MANILA, Philippines - The bidding for the privatization of the output of the 210-megawatt (MW) Mindanao coal-fired power plant in Misamis Oriental will be deferred until after summer next year, when the power supply situation stabilizes in the region, a Department of Energy (DOE) official said.
It was decided earlier this month by the board of Power Sector Assets and Liabilities Management Corp. (PSALM) to defer the bidding to next year, DOE OIC-Secretary Zenaida Monsada said.
“Bidding was supposed to take place in November and the awarding in February. But that has now been deferred,” she said.
Monsada explained the plant’s independent power producer administrator (IPPA) should be auctioned when the supply situation is stable.

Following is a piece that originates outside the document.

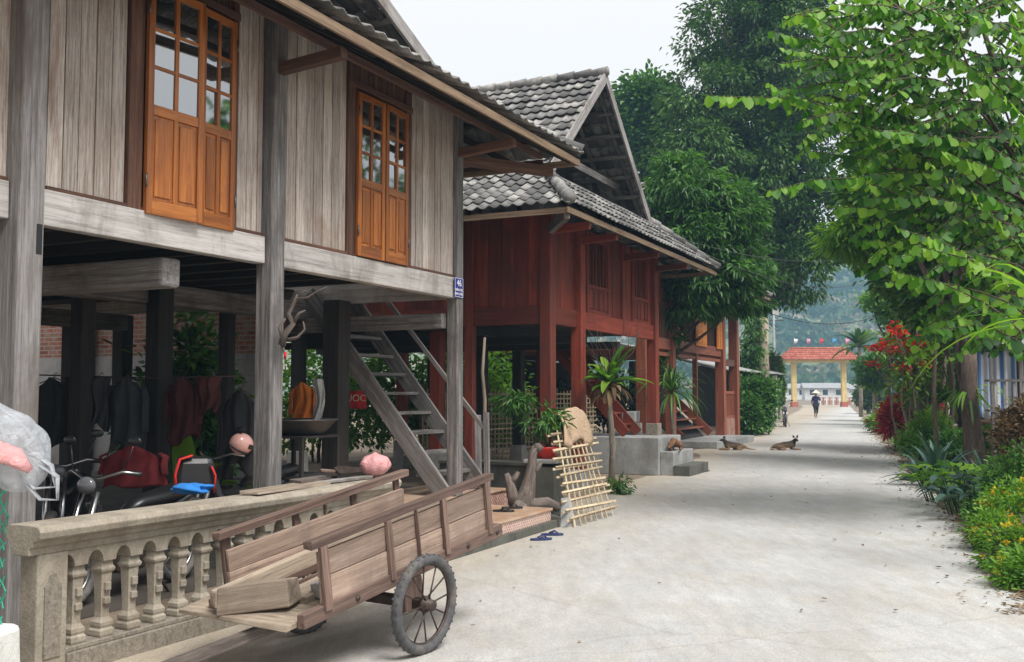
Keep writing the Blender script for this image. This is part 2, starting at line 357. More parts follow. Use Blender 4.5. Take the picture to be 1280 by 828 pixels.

The DOE official noted the auction could happen summer next year.
“Bidding will take place after summer next year because during summer, supply situation is still uncertain,” Monsada explained.
This is the second time the auction for the IPPA of the Mindanao plant has been reset.
Last month, PSALM president and CEO Lourdes Alzona announced the agency has pushed back the bidding to Nov. 25 from Sept. 23 in consideration of the DOE directive to defer the Mindanao Coal IPPA selection and appointment.
The DOE had said privatizing the management of the plant’s output could lead to higher electricity rates amid the power supply shortage in Mindanao.
Six groups have expressed interest in the Mindanao Coal IPPA, one of them being a partnership between Aboitiz Power Corp. and Negros-based grains trader and miller La Filipina Uy Gongco Corp.
The plant, located in Misamis Oriental, is operated by Germany’s Steag State Power Inc. under a 25-year build-operate-transfer (BOT) power purchase agreement scheme until 2031.
Currently, Steag owns 51 percent of Steag State Power, with AboitizPower owning 34 percent and La Filipina the remaining 15 percent.
Steag State Power operates the Misamis Oriental plant, which was constructed under a build-operate-transfer agreement with the government.